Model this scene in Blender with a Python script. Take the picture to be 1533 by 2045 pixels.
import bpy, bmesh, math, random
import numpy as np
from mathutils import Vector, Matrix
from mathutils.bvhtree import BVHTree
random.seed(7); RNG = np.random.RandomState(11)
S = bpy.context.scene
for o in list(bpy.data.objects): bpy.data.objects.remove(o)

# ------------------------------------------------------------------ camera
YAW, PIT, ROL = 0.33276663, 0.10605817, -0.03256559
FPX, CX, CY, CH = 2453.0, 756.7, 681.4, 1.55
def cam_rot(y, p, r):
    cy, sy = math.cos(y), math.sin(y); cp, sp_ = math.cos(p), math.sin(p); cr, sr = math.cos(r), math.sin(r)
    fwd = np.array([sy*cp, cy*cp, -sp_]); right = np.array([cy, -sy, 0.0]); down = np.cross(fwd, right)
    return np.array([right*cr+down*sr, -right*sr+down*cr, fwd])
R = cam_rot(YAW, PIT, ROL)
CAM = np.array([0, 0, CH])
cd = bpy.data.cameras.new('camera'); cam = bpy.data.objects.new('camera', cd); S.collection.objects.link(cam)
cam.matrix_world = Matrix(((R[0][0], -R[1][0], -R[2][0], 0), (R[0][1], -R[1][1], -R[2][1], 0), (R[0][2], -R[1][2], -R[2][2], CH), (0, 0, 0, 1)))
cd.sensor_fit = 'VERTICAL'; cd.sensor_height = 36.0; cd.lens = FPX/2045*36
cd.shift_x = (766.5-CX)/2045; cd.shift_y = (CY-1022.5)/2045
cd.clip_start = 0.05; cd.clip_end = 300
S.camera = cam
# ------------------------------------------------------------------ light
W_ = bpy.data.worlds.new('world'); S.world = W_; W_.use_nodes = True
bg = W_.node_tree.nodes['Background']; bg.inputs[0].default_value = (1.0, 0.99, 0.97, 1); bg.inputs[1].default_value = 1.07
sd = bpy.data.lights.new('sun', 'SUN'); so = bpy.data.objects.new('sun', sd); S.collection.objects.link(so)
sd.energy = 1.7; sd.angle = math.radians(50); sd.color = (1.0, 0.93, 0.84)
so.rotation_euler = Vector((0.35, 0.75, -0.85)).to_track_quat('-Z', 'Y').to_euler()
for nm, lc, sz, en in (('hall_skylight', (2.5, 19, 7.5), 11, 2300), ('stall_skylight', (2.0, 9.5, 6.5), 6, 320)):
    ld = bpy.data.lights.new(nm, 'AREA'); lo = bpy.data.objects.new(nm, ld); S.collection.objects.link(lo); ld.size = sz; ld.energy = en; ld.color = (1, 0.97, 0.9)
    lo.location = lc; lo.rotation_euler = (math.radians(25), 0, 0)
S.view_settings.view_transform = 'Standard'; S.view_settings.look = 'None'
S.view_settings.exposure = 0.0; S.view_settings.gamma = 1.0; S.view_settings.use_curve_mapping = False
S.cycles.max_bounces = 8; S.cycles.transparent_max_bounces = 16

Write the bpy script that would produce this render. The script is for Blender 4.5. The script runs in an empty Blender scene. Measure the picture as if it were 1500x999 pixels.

(Task requirements): Select every line of the material above holding the word "picture" and copy it.

(The reply):
Model this scene in Blender with a Python script. Take the picture to be 1533 by 2045 pixels.
Write the bpy script that would produce this render. The script is for Blender 4.5. The script runs in an empty Blender scene. Measure the picture as if it were 1500x999 pixels.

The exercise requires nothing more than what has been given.